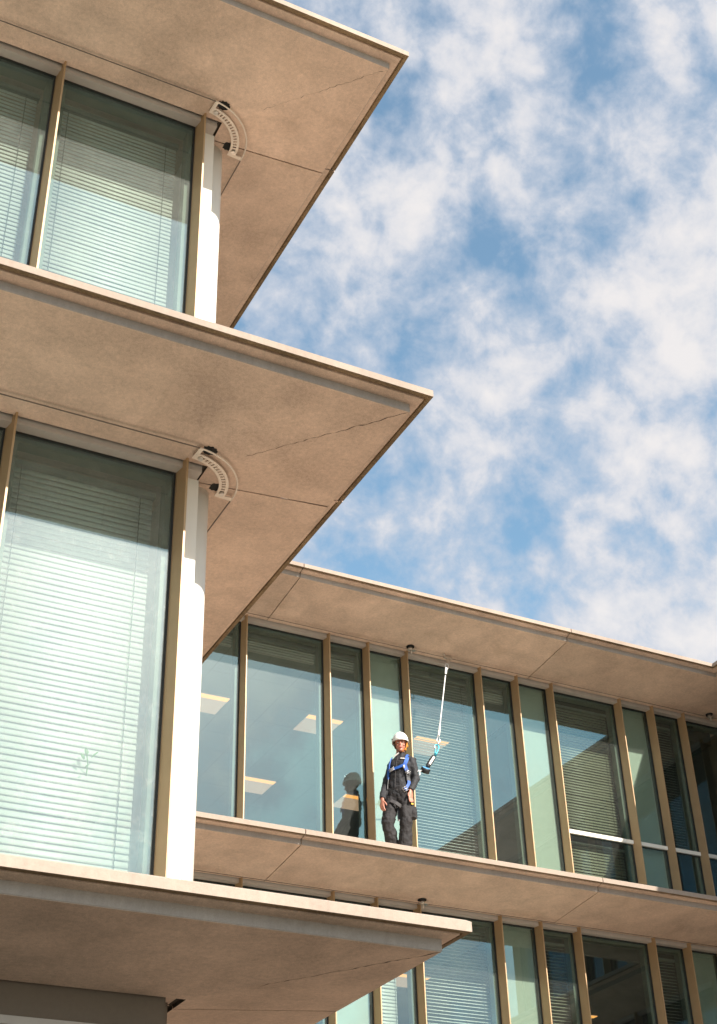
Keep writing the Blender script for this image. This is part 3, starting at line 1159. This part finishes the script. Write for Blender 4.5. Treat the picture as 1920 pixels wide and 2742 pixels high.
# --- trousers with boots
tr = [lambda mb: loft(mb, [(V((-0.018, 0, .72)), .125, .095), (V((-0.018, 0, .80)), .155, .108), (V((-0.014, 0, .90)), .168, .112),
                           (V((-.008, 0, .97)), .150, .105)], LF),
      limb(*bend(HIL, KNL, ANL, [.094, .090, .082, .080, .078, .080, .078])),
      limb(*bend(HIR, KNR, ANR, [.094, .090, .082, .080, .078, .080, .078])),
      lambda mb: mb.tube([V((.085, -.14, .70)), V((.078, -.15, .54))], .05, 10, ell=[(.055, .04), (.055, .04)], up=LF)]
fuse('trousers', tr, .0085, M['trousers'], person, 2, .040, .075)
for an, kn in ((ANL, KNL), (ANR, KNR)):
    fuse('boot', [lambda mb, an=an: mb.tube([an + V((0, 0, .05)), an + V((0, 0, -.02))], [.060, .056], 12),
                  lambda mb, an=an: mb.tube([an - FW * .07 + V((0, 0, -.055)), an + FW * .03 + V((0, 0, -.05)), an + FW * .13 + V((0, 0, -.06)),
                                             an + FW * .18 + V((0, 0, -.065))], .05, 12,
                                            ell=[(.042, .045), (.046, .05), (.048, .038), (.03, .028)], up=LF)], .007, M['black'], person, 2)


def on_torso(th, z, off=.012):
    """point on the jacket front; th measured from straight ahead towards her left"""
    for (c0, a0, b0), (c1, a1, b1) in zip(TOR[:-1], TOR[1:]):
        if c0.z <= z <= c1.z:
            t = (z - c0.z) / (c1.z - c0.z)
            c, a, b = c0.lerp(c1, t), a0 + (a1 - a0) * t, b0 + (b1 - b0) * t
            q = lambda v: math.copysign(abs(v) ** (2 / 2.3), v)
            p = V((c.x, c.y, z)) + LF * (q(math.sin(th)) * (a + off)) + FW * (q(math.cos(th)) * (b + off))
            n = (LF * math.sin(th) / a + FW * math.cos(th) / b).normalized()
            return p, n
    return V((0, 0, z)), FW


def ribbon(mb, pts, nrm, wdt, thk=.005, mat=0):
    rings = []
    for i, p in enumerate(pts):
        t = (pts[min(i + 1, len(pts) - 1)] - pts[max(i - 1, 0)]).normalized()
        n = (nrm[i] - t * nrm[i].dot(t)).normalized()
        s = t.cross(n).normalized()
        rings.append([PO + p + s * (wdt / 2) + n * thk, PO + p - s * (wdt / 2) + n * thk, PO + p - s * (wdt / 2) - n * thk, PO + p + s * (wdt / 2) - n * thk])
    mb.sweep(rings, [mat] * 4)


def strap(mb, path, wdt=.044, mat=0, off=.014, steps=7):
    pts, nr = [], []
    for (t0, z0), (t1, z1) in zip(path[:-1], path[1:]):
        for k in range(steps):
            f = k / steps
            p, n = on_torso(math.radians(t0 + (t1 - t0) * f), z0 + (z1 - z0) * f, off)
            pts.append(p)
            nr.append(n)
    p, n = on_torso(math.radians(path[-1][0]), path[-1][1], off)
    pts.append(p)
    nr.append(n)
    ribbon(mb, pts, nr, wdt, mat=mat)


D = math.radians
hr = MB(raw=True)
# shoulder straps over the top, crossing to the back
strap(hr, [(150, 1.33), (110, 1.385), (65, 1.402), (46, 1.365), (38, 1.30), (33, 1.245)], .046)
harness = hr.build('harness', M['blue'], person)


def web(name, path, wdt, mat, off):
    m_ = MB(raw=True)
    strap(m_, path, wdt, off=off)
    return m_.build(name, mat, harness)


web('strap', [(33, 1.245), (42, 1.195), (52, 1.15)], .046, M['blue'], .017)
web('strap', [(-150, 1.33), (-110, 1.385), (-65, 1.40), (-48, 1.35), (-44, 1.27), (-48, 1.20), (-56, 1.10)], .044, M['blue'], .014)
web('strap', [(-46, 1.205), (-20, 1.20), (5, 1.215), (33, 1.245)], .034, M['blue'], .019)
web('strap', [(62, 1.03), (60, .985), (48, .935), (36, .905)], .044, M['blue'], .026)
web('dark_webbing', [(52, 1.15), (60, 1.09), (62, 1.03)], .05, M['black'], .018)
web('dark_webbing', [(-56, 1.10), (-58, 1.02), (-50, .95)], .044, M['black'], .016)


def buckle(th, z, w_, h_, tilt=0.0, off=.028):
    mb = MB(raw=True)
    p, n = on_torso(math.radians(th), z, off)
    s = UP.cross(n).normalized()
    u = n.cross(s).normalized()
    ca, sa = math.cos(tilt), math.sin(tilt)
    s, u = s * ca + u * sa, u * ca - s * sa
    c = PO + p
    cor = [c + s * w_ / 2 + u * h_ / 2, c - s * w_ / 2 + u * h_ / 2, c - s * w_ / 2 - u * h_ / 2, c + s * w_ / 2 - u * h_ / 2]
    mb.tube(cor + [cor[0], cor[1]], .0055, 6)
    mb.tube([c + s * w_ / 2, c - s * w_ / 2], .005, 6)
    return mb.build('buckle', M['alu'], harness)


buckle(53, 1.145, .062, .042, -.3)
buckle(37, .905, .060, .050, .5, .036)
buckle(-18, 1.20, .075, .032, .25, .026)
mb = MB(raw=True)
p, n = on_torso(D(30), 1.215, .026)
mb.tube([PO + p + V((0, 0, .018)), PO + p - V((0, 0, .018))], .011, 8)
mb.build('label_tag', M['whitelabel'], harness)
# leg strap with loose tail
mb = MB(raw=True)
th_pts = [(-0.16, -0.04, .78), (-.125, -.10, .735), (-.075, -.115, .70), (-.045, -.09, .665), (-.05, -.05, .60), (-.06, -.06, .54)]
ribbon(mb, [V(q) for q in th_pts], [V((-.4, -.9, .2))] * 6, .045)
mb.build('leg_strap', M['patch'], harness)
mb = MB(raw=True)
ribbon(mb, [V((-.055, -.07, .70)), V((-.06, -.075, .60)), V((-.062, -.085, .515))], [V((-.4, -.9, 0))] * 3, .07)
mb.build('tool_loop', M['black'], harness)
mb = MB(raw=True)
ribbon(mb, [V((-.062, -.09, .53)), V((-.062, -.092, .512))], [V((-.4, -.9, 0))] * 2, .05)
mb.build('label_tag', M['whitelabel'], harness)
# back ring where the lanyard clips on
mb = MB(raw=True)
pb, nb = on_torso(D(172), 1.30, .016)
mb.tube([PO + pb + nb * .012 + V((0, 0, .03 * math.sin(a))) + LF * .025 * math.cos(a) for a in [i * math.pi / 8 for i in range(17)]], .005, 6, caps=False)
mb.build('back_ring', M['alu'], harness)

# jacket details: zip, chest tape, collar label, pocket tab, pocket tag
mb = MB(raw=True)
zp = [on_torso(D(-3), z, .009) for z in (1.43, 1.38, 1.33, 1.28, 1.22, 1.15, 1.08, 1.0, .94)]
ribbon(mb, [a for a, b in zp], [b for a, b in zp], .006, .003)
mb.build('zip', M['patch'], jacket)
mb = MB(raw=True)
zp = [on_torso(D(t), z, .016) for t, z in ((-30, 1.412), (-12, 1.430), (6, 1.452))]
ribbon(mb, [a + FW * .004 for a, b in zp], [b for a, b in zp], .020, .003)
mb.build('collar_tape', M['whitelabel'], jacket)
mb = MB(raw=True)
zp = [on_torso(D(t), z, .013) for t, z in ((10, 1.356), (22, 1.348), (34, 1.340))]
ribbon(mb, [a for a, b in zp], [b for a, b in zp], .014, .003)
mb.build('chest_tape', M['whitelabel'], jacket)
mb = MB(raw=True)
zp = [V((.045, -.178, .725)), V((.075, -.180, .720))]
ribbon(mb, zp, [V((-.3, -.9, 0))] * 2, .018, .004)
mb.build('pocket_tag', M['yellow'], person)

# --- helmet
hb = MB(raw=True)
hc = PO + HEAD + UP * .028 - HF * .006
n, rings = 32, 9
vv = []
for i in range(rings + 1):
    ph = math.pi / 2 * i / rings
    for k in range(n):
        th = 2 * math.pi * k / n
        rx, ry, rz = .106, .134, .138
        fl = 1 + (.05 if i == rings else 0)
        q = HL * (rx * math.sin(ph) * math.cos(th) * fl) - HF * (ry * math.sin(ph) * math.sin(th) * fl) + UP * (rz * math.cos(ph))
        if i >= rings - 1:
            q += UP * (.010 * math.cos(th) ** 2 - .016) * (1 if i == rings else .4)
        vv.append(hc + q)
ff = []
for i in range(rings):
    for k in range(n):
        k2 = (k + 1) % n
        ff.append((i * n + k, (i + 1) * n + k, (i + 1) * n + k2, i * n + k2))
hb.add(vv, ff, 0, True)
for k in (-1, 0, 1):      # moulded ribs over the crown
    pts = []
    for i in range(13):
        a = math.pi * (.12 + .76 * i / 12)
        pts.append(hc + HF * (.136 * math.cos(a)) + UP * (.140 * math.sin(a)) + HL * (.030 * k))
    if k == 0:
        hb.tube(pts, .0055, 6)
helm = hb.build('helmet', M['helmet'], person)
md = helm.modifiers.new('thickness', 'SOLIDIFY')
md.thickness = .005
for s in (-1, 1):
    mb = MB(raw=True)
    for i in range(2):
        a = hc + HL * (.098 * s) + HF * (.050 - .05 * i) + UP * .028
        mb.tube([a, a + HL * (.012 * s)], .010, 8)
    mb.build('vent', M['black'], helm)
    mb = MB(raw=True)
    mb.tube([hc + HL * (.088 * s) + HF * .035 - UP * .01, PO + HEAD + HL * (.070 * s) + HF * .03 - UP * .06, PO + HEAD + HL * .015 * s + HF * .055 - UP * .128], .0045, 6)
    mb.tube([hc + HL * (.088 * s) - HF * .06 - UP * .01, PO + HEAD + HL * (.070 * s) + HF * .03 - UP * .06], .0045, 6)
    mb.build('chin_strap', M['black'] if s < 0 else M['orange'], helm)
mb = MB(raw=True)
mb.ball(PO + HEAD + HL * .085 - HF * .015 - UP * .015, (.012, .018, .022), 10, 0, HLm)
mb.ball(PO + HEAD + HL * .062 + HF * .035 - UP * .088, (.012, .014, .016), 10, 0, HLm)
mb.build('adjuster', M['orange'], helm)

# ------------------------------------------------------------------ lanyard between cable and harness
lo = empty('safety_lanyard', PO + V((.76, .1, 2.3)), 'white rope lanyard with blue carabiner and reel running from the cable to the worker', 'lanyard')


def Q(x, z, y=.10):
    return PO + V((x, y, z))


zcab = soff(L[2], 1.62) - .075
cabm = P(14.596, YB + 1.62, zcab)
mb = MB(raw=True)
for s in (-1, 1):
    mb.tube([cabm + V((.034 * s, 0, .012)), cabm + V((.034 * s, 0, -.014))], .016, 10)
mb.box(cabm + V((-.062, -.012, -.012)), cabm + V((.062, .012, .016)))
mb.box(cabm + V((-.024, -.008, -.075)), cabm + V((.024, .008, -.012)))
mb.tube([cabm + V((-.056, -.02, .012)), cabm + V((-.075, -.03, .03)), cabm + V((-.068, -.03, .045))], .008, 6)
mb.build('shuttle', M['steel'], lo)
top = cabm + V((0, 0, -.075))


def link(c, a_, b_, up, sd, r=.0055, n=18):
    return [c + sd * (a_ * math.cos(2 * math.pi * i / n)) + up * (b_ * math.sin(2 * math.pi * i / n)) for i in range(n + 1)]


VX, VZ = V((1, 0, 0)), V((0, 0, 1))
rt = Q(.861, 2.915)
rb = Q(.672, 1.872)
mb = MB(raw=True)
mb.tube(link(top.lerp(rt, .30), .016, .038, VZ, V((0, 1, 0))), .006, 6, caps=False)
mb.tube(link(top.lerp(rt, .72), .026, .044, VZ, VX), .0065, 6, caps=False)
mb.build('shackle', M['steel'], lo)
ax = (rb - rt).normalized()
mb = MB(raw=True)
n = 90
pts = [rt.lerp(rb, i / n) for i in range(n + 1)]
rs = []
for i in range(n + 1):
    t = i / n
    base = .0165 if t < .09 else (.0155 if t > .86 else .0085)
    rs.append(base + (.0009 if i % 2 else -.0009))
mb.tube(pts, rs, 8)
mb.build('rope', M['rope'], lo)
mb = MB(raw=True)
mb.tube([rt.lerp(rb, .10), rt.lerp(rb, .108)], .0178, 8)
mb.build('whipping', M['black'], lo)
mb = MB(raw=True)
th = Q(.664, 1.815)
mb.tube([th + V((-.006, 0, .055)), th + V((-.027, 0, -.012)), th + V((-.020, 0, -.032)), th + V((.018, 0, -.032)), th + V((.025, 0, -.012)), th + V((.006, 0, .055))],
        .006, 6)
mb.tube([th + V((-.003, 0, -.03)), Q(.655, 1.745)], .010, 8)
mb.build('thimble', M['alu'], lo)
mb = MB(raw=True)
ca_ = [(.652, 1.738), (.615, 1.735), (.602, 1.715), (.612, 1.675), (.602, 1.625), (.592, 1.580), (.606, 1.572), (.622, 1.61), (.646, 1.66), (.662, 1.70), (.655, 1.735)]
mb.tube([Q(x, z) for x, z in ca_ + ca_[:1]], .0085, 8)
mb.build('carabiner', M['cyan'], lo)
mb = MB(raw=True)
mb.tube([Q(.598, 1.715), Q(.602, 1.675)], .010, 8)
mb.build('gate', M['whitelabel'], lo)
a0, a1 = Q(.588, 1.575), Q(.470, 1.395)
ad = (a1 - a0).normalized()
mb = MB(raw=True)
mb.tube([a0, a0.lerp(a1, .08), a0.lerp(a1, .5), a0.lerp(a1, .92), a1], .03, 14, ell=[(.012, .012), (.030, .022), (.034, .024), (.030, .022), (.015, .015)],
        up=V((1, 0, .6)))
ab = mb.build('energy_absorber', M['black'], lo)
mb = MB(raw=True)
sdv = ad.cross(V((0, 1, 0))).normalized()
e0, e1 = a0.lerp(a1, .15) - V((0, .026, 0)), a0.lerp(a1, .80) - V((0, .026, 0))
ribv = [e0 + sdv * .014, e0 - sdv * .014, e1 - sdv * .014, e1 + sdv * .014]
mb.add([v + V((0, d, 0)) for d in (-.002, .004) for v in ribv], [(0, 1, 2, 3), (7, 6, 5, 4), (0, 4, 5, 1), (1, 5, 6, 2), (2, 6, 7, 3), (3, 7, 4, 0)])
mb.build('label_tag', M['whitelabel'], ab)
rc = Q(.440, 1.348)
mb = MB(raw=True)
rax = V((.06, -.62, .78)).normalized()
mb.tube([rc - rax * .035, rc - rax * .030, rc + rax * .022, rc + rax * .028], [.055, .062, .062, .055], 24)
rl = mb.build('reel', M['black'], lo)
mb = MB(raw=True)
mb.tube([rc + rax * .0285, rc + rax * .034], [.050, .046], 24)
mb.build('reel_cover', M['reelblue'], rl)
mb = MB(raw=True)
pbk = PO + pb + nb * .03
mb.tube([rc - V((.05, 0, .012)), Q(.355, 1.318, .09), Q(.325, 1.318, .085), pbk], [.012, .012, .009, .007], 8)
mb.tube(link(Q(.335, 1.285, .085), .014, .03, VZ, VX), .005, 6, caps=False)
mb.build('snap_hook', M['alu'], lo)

**Problem description:** From the first line of the material down to the line containing "M['black'], person, 2)", inclusive, return each line exactly, skipping any picture.

**Correct response:**
Keep writing the Blender script for this image. This is part 3, starting at line 1159. This part finishes the script. Write for Blender 4.5. Treat the picture as 1920 pixels wide and 2742 pixels high.
# --- trousers with boots
tr = [lambda mb: loft(mb, [(V((-0.018, 0, .72)), .125, .095), (V((-0.018, 0, .80)), .155, .108), (V((-0.014, 0, .90)), .168, .112),
                           (V((-.008, 0, .97)), .150, .105)], LF),
      limb(*bend(HIL, KNL, ANL, [.094, .090, .082, .080, .078, .080, .078])),
      limb(*bend(HIR, KNR, ANR, [.094, .090, .082, .080, .078, .080, .078])),
      lambda mb: mb.tube([V((.085, -.14, .70)), V((.078, -.15, .54))], .05, 10, ell=[(.055, .04), (.055, .04)], up=LF)]
fuse('trousers', tr, .0085, M['trousers'], person, 2, .040, .075)
for an, kn in ((ANL, KNL), (ANR, KNR)):
    fuse('boot', [lambda mb, an=an: mb.tube([an + V((0, 0, .05)), an + V((0, 0, -.02))], [.060, .056], 12),
                  lambda mb, an=an: mb.tube([an - FW * .07 + V((0, 0, -.055)), an + FW * .03 + V((0, 0, -.05)), an + FW * .13 + V((0, 0, -.06)),
                                             an + FW * .18 + V((0, 0, -.065))], .05, 12,
                                            ell=[(.042, .045), (.046, .05), (.048, .038), (.03, .028)], up=LF)], .007, M['black'], person, 2)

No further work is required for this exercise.